Helden haben es wahrlich nicht leicht im zeitgenössischen Kino, es gibt einfach keinen Platz mehr für ungebrochene, wahre Helden. Der Actionfilm ist längst zum selbstironischen Klamauk verkommen, den letzten echten Männern bleibt da nur noch die Flucht in längst vergangene heroische Zeitalter. Ridley Scott setzte den Trend mit Gladiator, Peter Jackson doppelte nach mit der Lord of the Rings-Trilogie, und Wolfgang Petersen setzte dem Ganzen mit Troy letztes Jahr die Krone auf. Nun ist also wieder Scott an der Reihe.
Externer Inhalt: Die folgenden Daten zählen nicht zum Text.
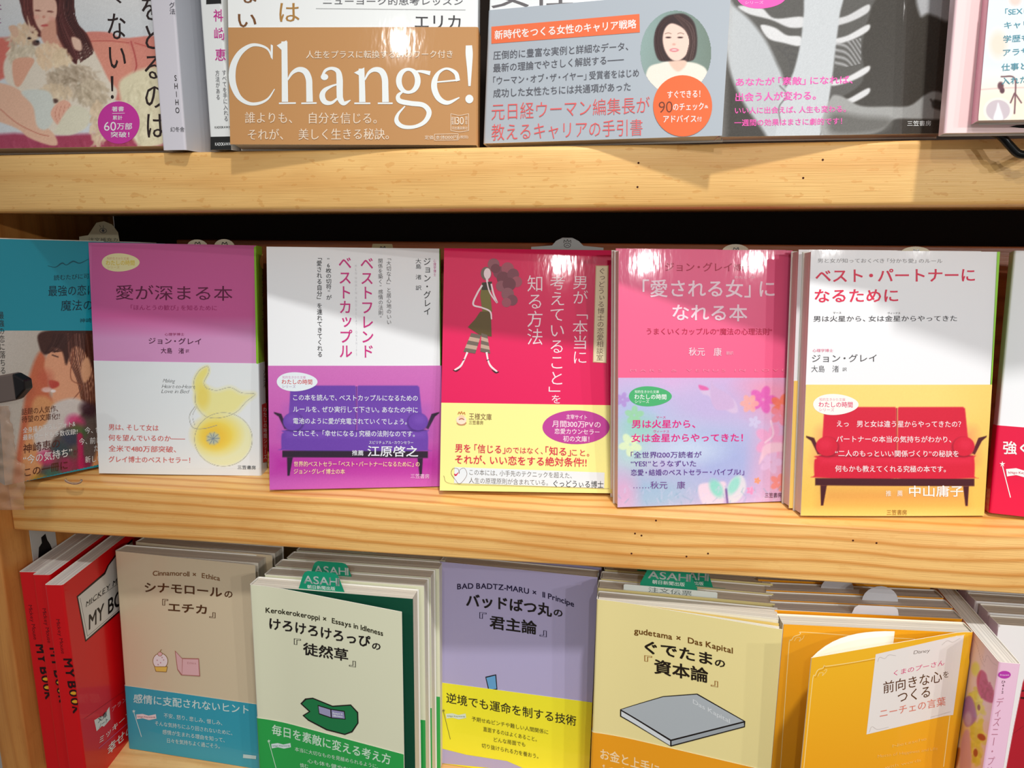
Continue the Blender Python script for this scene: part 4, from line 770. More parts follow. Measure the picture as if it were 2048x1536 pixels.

Die Geschichte von Kingdom of Heaven ist schnell erzählt: Gestern war Balian (Orlando Bloom) noch ein kleiner Schmied, heute ist er bereits Kreuzritter und Vertrauter des Statthalters in Jerusalem. Die Situation in der heiligen Stadt ist angespannt: Ein labiler Friede zwischen Christen und Muslimen wird beiderseits von Fanatikern untergraben. Zwar versucht der König von Jerusalem mit aller Kraft, einen Krieg zu verhindern, doch die Tage des leprösen Monarchen sind gezählt. Schon bald sieht sich Balian in der Rolle des Oberbefehlshabers, der die Stadt gegen das Heer Saladins verteidigen muss.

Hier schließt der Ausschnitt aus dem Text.